▶ GIVEN INSTRUCTION: Pull out every line of the listing below where "sweep" appears.

▶ GIVEN DATA:
□ □ □ □

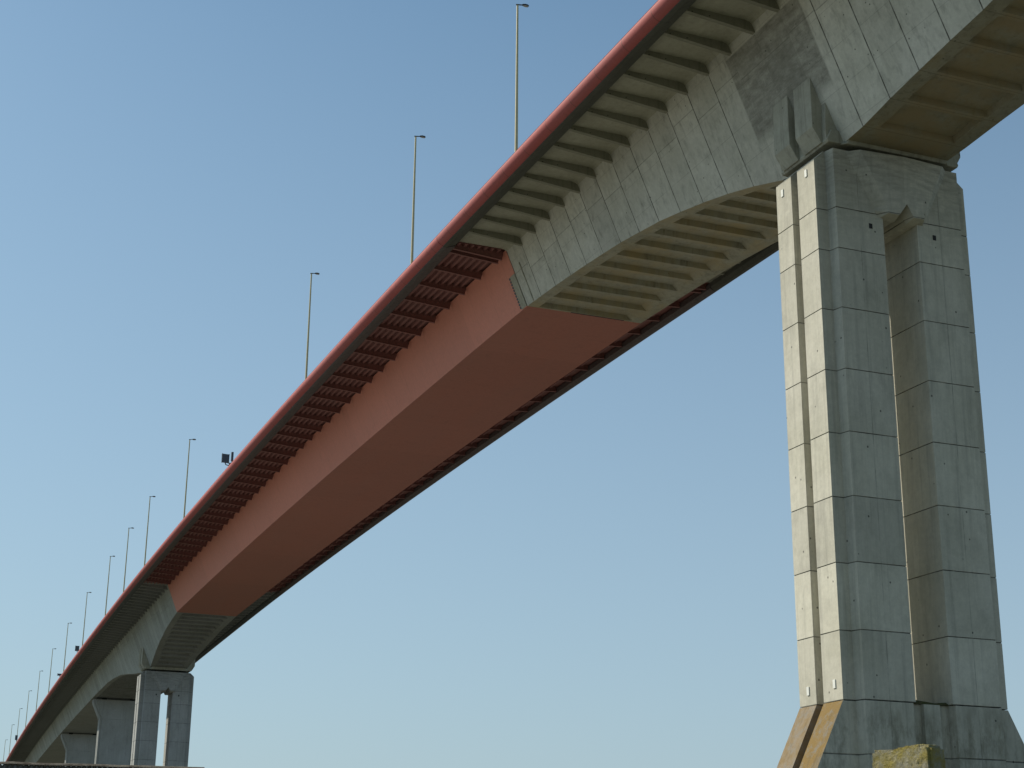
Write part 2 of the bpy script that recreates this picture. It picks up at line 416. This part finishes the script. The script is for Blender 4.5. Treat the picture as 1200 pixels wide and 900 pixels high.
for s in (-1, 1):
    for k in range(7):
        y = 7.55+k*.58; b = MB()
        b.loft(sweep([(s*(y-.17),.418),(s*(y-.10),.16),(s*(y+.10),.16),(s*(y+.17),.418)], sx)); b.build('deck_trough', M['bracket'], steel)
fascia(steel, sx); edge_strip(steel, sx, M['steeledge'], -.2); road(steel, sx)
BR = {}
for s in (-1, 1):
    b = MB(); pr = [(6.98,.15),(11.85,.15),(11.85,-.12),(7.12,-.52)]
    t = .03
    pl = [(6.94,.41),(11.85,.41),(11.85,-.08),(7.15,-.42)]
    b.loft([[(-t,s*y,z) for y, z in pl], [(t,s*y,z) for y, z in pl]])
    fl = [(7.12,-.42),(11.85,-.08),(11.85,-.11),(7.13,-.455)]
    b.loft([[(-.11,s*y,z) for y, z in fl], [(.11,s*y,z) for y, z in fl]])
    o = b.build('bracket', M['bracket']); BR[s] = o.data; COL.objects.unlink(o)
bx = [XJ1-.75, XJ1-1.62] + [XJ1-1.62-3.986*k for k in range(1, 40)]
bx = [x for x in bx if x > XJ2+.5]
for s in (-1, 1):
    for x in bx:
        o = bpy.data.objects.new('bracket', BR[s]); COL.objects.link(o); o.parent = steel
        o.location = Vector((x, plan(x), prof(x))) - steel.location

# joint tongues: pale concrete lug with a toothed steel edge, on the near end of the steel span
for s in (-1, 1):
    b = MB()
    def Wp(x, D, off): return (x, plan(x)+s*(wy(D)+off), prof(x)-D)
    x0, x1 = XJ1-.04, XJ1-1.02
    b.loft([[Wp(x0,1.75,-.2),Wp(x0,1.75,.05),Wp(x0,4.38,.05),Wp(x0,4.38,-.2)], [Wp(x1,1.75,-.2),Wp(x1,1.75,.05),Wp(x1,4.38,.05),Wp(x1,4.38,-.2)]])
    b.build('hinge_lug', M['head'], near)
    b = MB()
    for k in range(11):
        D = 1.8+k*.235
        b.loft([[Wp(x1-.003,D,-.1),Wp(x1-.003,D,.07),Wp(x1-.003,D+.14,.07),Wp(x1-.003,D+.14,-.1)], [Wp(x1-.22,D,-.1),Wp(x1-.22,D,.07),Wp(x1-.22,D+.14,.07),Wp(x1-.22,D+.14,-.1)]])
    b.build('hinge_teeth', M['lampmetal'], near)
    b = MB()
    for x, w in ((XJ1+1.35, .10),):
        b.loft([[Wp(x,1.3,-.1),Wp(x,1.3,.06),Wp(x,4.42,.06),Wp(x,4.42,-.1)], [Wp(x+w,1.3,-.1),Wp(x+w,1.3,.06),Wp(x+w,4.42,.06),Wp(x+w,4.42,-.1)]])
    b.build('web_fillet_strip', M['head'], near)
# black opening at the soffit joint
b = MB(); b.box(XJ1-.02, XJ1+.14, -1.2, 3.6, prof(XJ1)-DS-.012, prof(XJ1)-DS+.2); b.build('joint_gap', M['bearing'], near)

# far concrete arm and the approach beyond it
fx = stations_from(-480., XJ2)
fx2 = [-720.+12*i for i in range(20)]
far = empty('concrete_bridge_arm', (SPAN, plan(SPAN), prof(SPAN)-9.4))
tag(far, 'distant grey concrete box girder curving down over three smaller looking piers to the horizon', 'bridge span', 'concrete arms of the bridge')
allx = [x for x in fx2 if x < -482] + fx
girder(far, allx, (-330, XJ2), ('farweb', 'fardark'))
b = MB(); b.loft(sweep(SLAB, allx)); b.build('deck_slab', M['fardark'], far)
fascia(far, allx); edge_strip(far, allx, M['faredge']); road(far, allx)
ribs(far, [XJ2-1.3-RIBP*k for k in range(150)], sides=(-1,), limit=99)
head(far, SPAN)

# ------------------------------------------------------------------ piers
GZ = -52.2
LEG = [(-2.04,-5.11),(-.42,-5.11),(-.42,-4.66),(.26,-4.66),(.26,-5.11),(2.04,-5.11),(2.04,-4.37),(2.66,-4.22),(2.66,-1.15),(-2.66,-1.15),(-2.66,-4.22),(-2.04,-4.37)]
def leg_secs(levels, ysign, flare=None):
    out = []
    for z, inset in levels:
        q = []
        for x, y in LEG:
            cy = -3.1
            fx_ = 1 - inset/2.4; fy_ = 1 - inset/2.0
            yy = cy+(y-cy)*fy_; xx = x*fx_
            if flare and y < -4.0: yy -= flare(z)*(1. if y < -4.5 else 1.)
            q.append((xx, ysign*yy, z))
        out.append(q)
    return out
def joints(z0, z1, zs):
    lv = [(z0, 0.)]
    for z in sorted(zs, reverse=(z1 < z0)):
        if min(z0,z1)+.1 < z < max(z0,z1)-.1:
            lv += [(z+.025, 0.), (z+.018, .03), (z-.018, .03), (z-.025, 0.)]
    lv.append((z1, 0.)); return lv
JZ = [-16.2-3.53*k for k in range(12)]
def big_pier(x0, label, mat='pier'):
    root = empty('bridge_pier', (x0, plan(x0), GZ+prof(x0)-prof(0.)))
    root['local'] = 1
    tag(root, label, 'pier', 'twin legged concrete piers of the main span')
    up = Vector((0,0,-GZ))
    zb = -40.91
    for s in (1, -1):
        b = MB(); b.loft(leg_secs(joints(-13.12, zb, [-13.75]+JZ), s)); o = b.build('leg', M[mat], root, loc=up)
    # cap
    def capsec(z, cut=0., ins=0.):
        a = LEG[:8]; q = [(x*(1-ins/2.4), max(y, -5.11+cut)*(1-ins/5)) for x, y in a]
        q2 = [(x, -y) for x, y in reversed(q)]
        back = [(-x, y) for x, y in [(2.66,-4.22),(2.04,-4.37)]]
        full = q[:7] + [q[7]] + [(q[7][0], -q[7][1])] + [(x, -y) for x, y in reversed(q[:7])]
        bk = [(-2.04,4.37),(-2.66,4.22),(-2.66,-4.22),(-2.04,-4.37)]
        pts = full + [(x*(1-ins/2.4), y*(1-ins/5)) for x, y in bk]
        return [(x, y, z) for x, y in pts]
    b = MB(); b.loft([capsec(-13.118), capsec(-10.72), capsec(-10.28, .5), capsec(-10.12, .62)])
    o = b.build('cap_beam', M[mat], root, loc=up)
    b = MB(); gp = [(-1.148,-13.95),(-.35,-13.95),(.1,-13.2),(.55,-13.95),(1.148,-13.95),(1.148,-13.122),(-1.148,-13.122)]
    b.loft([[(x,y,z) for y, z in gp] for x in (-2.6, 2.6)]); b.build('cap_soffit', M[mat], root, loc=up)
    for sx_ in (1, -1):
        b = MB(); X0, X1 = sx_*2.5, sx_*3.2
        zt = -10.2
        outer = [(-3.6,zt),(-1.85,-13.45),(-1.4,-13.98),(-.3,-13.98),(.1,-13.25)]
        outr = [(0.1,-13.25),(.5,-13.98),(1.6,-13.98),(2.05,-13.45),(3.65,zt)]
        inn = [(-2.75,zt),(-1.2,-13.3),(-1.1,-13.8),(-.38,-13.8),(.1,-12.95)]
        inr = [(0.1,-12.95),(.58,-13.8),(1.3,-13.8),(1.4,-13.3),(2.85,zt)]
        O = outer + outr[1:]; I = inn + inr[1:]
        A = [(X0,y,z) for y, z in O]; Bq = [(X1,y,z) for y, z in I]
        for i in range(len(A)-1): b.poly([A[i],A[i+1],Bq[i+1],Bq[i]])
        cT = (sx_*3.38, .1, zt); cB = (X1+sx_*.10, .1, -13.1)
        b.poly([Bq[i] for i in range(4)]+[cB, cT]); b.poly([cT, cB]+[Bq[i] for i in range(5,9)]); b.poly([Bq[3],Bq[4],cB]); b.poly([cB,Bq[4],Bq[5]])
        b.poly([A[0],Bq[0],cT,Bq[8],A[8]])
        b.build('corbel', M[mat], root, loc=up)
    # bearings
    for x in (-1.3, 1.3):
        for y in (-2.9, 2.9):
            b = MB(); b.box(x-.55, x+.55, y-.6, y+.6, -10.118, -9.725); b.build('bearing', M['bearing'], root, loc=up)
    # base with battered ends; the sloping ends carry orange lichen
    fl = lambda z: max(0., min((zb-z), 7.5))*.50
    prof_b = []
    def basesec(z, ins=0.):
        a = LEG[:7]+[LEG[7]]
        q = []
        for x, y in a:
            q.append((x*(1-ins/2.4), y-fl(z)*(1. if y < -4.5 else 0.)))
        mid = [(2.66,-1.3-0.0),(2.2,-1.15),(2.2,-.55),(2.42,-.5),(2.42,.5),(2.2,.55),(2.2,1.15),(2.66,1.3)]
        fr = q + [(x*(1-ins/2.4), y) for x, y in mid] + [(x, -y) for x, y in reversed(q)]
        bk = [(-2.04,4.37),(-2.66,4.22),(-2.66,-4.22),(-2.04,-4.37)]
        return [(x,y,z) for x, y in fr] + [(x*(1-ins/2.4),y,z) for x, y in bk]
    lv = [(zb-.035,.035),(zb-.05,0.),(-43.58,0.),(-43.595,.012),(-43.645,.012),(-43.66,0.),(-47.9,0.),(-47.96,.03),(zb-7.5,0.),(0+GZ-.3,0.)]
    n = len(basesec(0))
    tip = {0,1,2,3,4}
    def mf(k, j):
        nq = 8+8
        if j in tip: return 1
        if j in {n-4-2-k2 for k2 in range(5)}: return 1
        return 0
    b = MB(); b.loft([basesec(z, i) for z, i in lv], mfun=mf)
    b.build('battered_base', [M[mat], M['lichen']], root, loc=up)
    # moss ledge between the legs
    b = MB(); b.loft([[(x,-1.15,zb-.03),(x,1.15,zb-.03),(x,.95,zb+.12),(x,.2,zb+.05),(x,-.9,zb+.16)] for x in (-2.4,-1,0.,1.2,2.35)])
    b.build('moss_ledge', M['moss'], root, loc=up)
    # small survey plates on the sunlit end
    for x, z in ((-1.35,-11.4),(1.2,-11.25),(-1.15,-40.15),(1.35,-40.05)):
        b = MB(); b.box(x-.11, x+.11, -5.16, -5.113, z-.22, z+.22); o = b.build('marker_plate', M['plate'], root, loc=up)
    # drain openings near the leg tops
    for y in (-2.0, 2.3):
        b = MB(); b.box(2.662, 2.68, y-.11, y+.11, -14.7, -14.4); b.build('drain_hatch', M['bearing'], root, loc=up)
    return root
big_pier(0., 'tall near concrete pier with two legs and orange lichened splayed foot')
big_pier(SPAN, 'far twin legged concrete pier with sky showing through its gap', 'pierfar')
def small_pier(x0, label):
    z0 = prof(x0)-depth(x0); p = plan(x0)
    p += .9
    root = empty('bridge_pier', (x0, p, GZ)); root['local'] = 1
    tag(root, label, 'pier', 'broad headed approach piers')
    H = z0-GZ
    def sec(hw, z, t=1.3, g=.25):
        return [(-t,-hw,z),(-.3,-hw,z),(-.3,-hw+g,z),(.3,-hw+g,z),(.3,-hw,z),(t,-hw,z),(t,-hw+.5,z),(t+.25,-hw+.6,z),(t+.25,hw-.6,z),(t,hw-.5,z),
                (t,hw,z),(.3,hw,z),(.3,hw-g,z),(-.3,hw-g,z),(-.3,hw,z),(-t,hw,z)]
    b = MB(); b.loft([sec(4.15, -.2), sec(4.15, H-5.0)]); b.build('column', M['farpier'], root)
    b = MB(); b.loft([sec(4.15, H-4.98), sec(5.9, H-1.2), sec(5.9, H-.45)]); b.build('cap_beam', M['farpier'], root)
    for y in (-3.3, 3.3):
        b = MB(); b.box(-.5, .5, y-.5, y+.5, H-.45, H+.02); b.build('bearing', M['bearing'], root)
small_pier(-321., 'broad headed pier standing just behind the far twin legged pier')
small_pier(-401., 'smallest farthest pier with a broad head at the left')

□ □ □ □

▶ OUTPUT FOR THIS TASK:
        b.loft(sweep([(s*(y-.17),.418),(s*(y-.10),.16),(s*(y+.10),.16),(s*(y+.17),.418)], sx)); b.build('deck_trough', M['bracket'], steel)
b = MB(); b.loft(sweep(SLAB, allx)); b.build('deck_slab', M['fardark'], far)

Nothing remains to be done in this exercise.